Ask yourself what parts of the code need to be close to the metal because of performance or efficiency of interfacing. The process flow, driving UI and higher order logic should be readable (and maintainable) code foremost.
.....
Personally I think (C++ 20) meta programming is a very interesting topic for the embedded domain, but here again it's about the compiler. Also a higher level of abstraction may not need a new language but merely a different mindset and design.

Interesting points.  For me, I notice that my code becomes difficult to maintain once the program gets beyond a certain length; one of the main reasons I was inquiring about other languages.   It may be I need to more carefully plan, compartmentalize, and document my longer projects.   Speaking of which, does anyone know of any good resources on planning out embedded coding projects?

The best resources and tools are brainpower, good taste, appropriate design patterns, time, and refactoring.

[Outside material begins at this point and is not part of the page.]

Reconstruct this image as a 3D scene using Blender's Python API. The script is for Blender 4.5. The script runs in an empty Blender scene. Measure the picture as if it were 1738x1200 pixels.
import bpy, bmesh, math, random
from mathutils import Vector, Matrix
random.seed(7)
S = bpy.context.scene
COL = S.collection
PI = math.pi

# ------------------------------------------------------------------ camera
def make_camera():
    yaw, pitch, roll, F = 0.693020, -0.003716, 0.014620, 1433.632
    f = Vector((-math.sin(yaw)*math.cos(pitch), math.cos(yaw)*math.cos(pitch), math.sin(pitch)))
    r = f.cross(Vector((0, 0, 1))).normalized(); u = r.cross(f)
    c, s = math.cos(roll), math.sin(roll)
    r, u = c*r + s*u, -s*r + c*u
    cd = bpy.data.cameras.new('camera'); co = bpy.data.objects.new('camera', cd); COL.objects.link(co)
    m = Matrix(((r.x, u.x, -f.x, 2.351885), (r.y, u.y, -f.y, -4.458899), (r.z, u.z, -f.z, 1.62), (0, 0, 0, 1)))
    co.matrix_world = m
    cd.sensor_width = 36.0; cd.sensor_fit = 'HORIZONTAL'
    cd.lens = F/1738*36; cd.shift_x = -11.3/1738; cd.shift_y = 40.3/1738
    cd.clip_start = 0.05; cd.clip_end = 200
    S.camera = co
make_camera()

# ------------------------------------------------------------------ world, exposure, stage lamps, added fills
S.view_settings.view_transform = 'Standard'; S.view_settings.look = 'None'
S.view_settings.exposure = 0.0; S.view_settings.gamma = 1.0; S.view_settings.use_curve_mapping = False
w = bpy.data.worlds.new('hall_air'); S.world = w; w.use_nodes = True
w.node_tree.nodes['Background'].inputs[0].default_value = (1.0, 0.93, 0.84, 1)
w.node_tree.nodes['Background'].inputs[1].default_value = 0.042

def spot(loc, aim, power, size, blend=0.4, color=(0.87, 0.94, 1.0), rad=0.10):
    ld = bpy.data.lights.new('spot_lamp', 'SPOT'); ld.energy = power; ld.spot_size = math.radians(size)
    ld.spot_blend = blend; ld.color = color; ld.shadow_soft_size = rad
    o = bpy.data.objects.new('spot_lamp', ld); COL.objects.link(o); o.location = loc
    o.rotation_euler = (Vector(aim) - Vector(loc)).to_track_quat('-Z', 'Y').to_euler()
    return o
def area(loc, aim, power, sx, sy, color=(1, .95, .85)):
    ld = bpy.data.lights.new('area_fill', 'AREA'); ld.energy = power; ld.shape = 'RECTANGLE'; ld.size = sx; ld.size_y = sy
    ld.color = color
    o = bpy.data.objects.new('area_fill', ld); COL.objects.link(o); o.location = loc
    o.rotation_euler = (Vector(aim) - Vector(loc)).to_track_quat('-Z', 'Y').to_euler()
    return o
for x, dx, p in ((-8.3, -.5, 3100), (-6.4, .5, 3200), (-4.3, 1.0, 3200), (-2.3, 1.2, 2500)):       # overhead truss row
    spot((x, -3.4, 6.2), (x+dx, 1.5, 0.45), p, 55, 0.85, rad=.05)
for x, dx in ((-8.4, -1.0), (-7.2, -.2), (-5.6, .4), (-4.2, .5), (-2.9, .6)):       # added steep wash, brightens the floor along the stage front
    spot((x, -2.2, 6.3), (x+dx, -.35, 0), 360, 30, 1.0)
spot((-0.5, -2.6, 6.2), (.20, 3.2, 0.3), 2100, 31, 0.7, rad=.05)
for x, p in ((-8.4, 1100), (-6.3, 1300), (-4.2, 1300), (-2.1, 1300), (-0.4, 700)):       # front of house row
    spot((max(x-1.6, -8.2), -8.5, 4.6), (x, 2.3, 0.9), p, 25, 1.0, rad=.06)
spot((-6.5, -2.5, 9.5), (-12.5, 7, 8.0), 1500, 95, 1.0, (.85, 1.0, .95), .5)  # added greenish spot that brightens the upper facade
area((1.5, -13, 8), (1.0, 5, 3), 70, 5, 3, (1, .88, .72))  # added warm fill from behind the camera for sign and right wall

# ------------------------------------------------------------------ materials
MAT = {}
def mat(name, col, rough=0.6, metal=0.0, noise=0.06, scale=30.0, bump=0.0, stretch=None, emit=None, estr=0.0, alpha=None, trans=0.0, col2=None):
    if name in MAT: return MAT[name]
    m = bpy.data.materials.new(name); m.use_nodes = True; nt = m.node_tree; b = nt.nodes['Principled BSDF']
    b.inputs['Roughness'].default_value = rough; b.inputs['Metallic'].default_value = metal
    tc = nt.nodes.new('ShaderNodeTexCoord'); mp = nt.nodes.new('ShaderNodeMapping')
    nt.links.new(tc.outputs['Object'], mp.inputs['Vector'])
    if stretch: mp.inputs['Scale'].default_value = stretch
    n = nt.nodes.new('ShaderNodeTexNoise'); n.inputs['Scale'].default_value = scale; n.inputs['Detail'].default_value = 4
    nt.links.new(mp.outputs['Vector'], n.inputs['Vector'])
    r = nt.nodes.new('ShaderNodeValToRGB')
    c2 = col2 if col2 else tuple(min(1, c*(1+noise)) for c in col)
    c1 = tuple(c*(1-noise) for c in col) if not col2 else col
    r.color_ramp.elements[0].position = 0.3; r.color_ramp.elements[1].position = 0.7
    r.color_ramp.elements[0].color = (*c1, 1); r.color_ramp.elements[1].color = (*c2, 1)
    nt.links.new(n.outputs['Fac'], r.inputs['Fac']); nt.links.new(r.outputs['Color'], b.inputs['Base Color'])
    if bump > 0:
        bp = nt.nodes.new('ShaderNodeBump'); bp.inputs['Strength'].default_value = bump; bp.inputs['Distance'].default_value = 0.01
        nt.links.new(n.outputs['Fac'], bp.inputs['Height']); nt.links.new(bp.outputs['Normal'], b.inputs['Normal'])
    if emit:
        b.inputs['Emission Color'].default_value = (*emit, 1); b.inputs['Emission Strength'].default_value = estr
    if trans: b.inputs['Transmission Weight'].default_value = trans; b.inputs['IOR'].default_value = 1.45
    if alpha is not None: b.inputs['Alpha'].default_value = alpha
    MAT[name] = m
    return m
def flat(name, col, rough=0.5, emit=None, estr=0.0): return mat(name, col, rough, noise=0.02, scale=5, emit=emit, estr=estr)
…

Purchased tools can only support those, they can't ensure success.

If you don't already know about it, strongly consider event-driven programming in conjunction with explicit FSM design patterns (i.e. not horrific ad-hoc deeply nested case statements!). Then you can cleanly separate generation of events from what reaction occurs as a result of an event. Test each event generation and reaction in isolation, then when working combine them. Keep a log of events and states, so that when (not if) things don't work as you expected, you can figure out how you got to that point!

Harel statecharts are a good starting point, a.k.a. UML state diagrams.